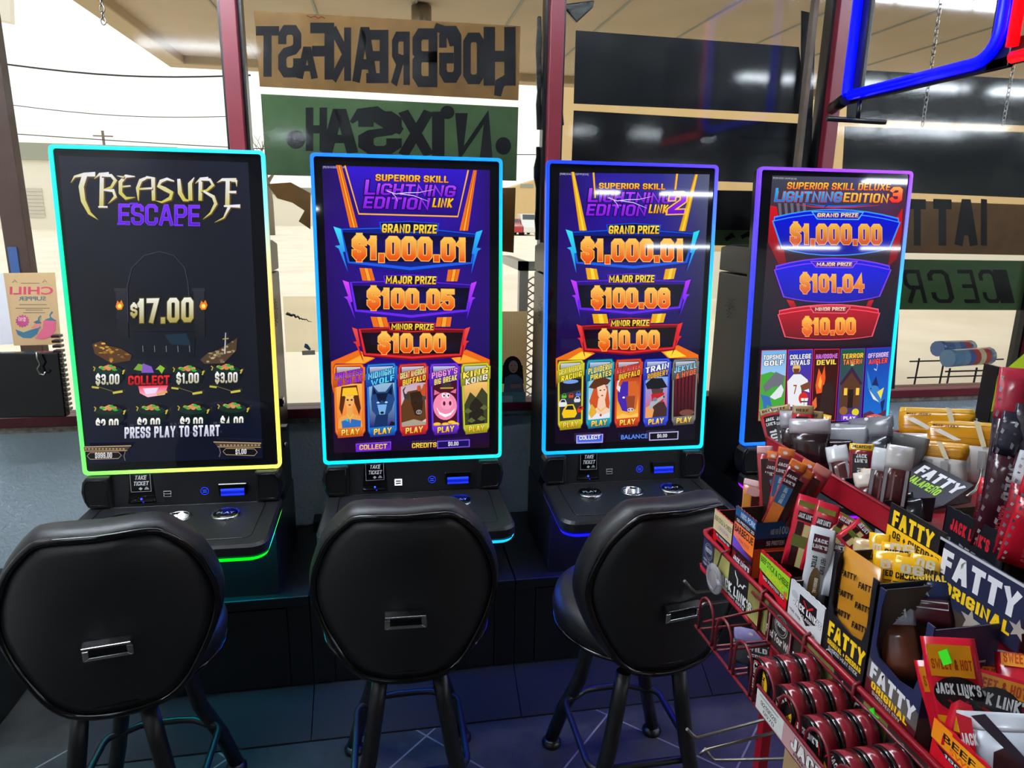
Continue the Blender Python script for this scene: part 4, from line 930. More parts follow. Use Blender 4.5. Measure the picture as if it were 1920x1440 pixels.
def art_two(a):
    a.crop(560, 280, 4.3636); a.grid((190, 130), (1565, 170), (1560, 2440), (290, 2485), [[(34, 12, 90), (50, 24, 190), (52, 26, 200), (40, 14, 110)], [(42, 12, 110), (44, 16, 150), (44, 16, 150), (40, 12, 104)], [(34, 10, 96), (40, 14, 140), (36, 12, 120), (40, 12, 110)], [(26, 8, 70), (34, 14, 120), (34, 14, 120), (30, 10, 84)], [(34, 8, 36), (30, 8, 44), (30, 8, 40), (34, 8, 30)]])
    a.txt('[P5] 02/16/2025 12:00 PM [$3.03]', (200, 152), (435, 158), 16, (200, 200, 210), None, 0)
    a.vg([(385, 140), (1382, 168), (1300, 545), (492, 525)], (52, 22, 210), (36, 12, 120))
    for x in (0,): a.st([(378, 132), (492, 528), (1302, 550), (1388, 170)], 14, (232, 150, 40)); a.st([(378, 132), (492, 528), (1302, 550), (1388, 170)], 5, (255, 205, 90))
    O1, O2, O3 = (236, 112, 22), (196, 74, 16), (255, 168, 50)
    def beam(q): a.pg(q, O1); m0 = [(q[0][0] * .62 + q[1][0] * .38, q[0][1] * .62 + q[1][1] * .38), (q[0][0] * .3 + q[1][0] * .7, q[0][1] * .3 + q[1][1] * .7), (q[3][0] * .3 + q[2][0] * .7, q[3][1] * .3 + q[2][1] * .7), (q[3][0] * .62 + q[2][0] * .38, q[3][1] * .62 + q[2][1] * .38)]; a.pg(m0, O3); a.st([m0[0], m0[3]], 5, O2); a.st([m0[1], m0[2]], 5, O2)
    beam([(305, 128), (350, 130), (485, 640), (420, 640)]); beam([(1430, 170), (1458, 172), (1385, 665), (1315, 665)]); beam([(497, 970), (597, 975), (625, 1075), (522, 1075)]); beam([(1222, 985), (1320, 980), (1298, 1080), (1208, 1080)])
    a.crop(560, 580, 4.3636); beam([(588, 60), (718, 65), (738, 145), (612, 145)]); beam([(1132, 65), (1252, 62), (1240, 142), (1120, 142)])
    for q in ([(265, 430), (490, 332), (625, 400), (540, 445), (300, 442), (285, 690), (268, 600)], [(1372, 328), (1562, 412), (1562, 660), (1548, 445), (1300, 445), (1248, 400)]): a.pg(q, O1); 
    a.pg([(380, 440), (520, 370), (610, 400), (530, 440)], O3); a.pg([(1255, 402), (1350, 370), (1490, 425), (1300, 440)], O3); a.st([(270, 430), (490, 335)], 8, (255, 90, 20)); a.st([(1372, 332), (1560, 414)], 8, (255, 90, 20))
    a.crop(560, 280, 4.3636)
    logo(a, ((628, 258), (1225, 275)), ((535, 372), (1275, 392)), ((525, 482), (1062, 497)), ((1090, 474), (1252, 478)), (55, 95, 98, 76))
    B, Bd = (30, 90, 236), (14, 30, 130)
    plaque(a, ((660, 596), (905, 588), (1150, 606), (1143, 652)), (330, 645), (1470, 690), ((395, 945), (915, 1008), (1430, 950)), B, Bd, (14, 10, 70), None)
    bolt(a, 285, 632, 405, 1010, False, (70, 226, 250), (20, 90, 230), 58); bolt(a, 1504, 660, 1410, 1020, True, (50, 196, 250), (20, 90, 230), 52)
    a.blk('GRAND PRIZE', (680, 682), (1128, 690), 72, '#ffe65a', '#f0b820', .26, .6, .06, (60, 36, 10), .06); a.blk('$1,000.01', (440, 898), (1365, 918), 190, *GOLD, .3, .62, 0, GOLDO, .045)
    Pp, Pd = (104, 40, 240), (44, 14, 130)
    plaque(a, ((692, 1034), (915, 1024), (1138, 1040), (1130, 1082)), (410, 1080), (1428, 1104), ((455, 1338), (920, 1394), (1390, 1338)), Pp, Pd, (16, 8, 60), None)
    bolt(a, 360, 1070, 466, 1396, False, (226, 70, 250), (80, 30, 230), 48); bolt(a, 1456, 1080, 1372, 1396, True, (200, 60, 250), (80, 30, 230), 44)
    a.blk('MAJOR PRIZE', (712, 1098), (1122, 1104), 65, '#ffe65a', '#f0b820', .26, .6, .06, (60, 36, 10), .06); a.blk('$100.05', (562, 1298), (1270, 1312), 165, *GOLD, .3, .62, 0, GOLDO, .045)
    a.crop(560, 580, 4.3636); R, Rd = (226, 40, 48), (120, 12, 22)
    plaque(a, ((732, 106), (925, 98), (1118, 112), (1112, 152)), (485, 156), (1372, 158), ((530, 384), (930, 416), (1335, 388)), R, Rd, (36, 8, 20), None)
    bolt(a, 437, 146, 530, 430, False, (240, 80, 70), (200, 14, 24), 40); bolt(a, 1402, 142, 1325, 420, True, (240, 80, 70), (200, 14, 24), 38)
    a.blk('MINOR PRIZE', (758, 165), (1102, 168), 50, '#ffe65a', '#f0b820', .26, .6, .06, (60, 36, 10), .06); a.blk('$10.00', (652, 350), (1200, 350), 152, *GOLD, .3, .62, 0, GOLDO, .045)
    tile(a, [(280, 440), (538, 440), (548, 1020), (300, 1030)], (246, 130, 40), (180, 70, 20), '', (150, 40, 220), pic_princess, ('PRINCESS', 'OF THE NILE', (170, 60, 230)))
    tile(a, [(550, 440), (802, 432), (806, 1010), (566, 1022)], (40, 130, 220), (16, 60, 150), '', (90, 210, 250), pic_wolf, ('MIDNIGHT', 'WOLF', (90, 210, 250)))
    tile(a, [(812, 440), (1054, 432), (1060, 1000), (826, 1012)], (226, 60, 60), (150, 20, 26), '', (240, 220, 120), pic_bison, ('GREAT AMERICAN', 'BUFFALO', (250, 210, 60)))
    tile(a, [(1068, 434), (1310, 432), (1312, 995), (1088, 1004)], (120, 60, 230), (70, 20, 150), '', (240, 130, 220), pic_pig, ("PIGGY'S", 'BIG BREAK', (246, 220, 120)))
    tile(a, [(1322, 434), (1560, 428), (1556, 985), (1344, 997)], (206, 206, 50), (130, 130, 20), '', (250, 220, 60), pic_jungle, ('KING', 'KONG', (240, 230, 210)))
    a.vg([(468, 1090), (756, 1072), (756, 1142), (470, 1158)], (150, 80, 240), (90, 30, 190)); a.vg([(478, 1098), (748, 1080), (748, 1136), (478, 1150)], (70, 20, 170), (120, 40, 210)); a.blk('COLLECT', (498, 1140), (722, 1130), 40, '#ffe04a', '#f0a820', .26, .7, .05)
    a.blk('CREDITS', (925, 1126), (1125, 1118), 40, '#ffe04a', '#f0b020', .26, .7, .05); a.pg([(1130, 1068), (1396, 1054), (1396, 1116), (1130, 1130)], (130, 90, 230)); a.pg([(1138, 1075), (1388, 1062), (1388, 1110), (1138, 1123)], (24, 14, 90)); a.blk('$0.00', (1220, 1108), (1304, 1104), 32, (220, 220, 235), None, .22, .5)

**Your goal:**
Repeat the material exactly as it reads, without any of its pictures.

**In response:**
Continue the Blender Python script for this scene: part 4, from line 930. More parts follow. Use Blender 4.5. Measure the picture as if it were 1920x1440 pixels.
def art_two(a):
    a.crop(560, 280, 4.3636); a.grid((190, 130), (1565, 170), (1560, 2440), (290, 2485), [[(34, 12, 90), (50, 24, 190), (52, 26, 200), (40, 14, 110)], [(42, 12, 110), (44, 16, 150), (44, 16, 150), (40, 12, 104)], [(34, 10, 96), (40, 14, 140), (36, 12, 120), (40, 12, 110)], [(26, 8, 70), (34, 14, 120), (34, 14, 120), (30, 10, 84)], [(34, 8, 36), (30, 8, 44), (30, 8, 40), (34, 8, 30)]])
    a.txt('[P5] 02/16/2025 12:00 PM [$3.03]', (200, 152), (435, 158), 16, (200, 200, 210), None, 0)
    a.vg([(385, 140), (1382, 168), (1300, 545), (492, 525)], (52, 22, 210), (36, 12, 120))
    for x in (0,): a.st([(378, 132), (492, 528), (1302, 550), (1388, 170)], 14, (232, 150, 40)); a.st([(378, 132), (492, 528), (1302, 550), (1388, 170)], 5, (255, 205, 90))
    O1, O2, O3 = (236, 112, 22), (196, 74, 16), (255, 168, 50)
    def beam(q): a.pg(q, O1); m0 = [(q[0][0] * .62 + q[1][0] * .38, q[0][1] * .62 + q[1][1] * .38), (q[0][0] * .3 + q[1][0] * .7, q[0][1] * .3 + q[1][1] * .7), (q[3][0] * .3 + q[2][0] * .7, q[3][1] * .3 + q[2][1] * .7), (q[3][0] * .62 + q[2][0] * .38, q[3][1] * .62 + q[2][1] * .38)]; a.pg(m0, O3); a.st([m0[0], m0[3]], 5, O2); a.st([m0[1], m0[2]], 5, O2)
    beam([(305, 128), (350, 130), (485, 640), (420, 640)]); beam([(1430, 170), (1458, 172), (1385, 665), (1315, 665)]); beam([(497, 970), (597, 975), (625, 1075), (522, 1075)]); beam([(1222, 985), (1320, 980), (1298, 1080), (1208, 1080)])
    a.crop(560, 580, 4.3636); beam([(588, 60), (718, 65), (738, 145), (612, 145)]); beam([(1132, 65), (1252, 62), (1240, 142), (1120, 142)])
    for q in ([(265, 430), (490, 332), (625, 400), (540, 445), (300, 442), (285, 690), (268, 600)], [(1372, 328), (1562, 412), (1562, 660), (1548, 445), (1300, 445), (1248, 400)]): a.pg(q, O1); 
    a.pg([(380, 440), (520, 370), (610, 400), (530, 440)], O3); a.pg([(1255, 402), (1350, 370), (1490, 425), (1300, 440)], O3); a.st([(270, 430), (490, 335)], 8, (255, 90, 20)); a.st([(1372, 332), (1560, 414)], 8, (255, 90, 20))
    a.crop(560, 280, 4.3636)
    logo(a, ((628, 258), (1225, 275)), ((535, 372), (1275, 392)), ((525, 482), (1062, 497)), ((1090, 474), (1252, 478)), (55, 95, 98, 76))
    B, Bd = (30, 90, 236), (14, 30, 130)
    plaque(a, ((660, 596), (905, 588), (1150, 606), (1143, 652)), (330, 645), (1470, 690), ((395, 945), (915, 1008), (1430, 950)), B, Bd, (14, 10, 70), None)
    bolt(a, 285, 632, 405, 1010, False, (70, 226, 250), (20, 90, 230), 58); bolt(a, 1504, 660, 1410, 1020, True, (50, 196, 250), (20, 90, 230), 52)
    a.blk('GRAND PRIZE', (680, 682), (1128, 690), 72, '#ffe65a', '#f0b820', .26, .6, .06, (60, 36, 10), .06); a.blk('$1,000.01', (440, 898), (1365, 918), 190, *GOLD, .3, .62, 0, GOLDO, .045)
    Pp, Pd = (104, 40, 240), (44, 14, 130)
    plaque(a, ((692, 1034), (915, 1024), (1138, 1040), (1130, 1082)), (410, 1080), (1428, 1104), ((455, 1338), (920, 1394), (1390, 1338)), Pp, Pd, (16, 8, 60), None)
    bolt(a, 360, 1070, 466, 1396, False, (226, 70, 250), (80, 30, 230), 48); bolt(a, 1456, 1080, 1372, 1396, True, (200, 60, 250), (80, 30, 230), 44)
    a.blk('MAJOR PRIZE', (712, 1098), (1122, 1104), 65, '#ffe65a', '#f0b820', .26, .6, .06, (60, 36, 10), .06); a.blk('$100.05', (562, 1298), (1270, 1312), 165, *GOLD, .3, .62, 0, GOLDO, .045)
    a.crop(560, 580, 4.3636); R, Rd = (226, 40, 48), (120, 12, 22)
    plaque(a, ((732, 106), (925, 98), (1118, 112), (1112, 152)), (485, 156), (1372, 158), ((530, 384), (930, 416), (1335, 388)), R, Rd, (36, 8, 20), None)
    bolt(a, 437, 146, 530, 430, False, (240, 80, 70), (200, 14, 24), 40); bolt(a, 1402, 142, 1325, 420, True, (240, 80, 70), (200, 14, 24), 38)
    a.blk('MINOR PRIZE', (758, 165), (1102, 168), 50, '#ffe65a', '#f0b820', .26, .6, .06, (60, 36, 10), .06); a.blk('$10.00', (652, 350), (1200, 350), 152, *GOLD, .3, .62, 0, GOLDO, .045)
    tile(a, [(280, 440), (538, 440), (548, 1020), (300, 1030)], (246, 130, 40), (180, 70, 20), '', (150, 40, 220), pic_princess, ('PRINCESS', 'OF THE NILE', (170, 60, 230)))
    tile(a, [(550, 440), (802, 432), (806, 1010), (566, 1022)], (40, 130, 220), (16, 60, 150), '', (90, 210, 250), pic_wolf, ('MIDNIGHT', 'WOLF', (90, 210, 250)))
    tile(a, [(812, 440), (1054, 432), (1060, 1000), (826, 1012)], (226, 60, 60), (150, 20, 26), '', (240, 220, 120), pic_bison, ('GREAT AMERICAN', 'BUFFALO', (250, 210, 60)))
    tile(a, [(1068, 434), (1310, 432), (1312, 995), (1088, 1004)], (120, 60, 230), (70, 20, 150), '', (240, 130, 220), pic_pig, ("PIGGY'S", 'BIG BREAK', (246, 220, 120)))
    tile(a, [(1322, 434), (1560, 428), (1556, 985), (1344, 997)], (206, 206, 50), (130, 130, 20), '', (250, 220, 60), pic_jungle, ('KING', 'KONG', (240, 230, 210)))
    a.vg([(468, 1090), (756, 1072), (756, 1142), (470, 1158)], (150, 80, 240), (90, 30, 190)); a.vg([(478, 1098), (748, 1080), (748, 1136), (478, 1150)], (70, 20, 170), (120, 40, 210)); a.blk('COLLECT', (498, 1140), (722, 1130), 40, '#ffe04a', '#f0a820', .26, .7, .05)
    a.blk('CREDITS', (925, 1126), (1125, 1118), 40, '#ffe04a', '#f0b020', .26, .7, .05); a.pg([(1130, 1068), (1396, 1054), (1396, 1116), (1130, 1130)], (130, 90, 230)); a.pg([(1138, 1075), (1388, 1062), (1388, 1110), (1138, 1123)], (24, 14, 90)); a.blk('$0.00', (1220, 1108), (1304, 1104), 32, (220, 220, 235), None, .22, .5)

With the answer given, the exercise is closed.